Aber wenn schon Schlachtenlärm, dann bitte richtig. Doch einen Krach wie in Dresden, wo Volker Lösch echte Arbeitslose gegen die Politik marschieren ließ, hat sich Schlüter wohl nicht getraut. Statt dessen betteln die Schauspieler im Publikum (»Haste mal 'nen Euro?«), werfen sie Zettel mit aufrührerischen Texten in die Menge (die ihre Kollegen, vorsichtshalber, sogleich wieder einsammeln), und selbst die Plünderung im Hause Dreißiger, den Thomas Wolff sehr schön im weinerlichen Lamentoso verenden lässt, wirkt ein bisschen wie Abbrucharbeiten unter dem gestrengen Auge des Bauamts.

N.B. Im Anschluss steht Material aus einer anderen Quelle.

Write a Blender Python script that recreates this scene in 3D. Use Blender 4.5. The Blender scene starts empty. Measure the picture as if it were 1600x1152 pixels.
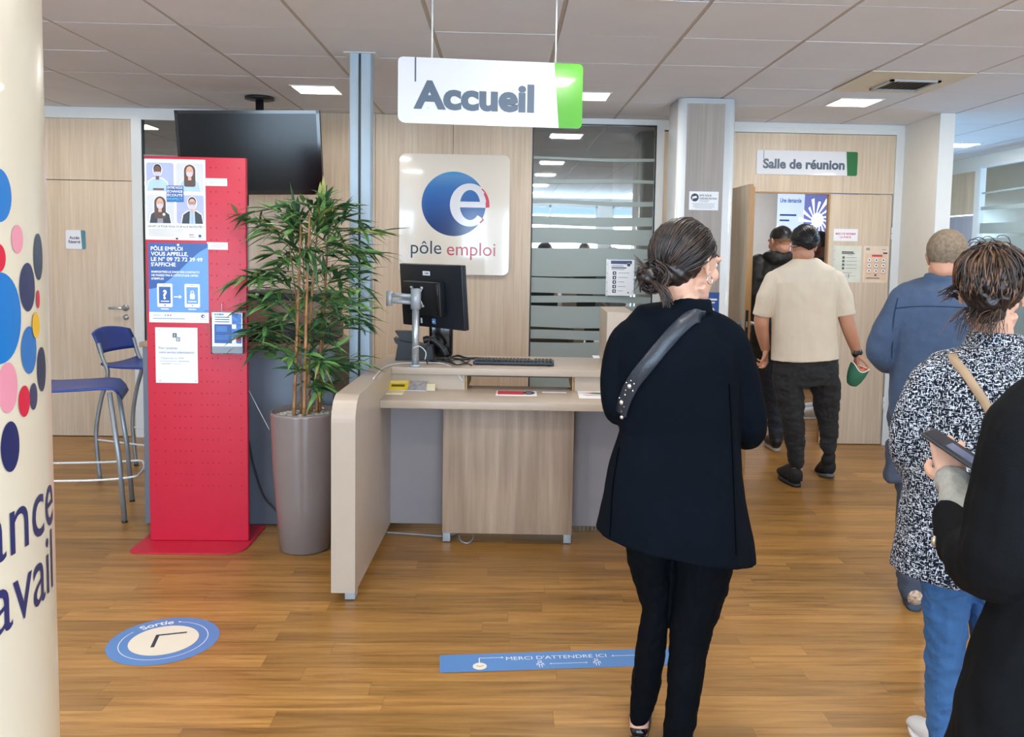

Irgendwie ist jeder betroffen, aber irgendwie reicht eben nicht. Am Ende mutiert Wolff zum Alten Hilse, aber wer da erschossen wird, ein Underdog oder der Ex-Fabrikant, bleibt offen. Ohnehin lesen die Darsteller ja nur in einem ollen Schmöker. Weberaufstand? Polizeistaat? Hartz IV? Alles Fiktion. Alles egal. Bloß nicht anecken.
Weitere Aufführungen am 10./11. und 14. bis 17. Juni, am 19. bis 21. und am 24. bis 26. Juni sowie am 28. bis 30. Juni. Ferner am 1. und 3. bis 6. Juli.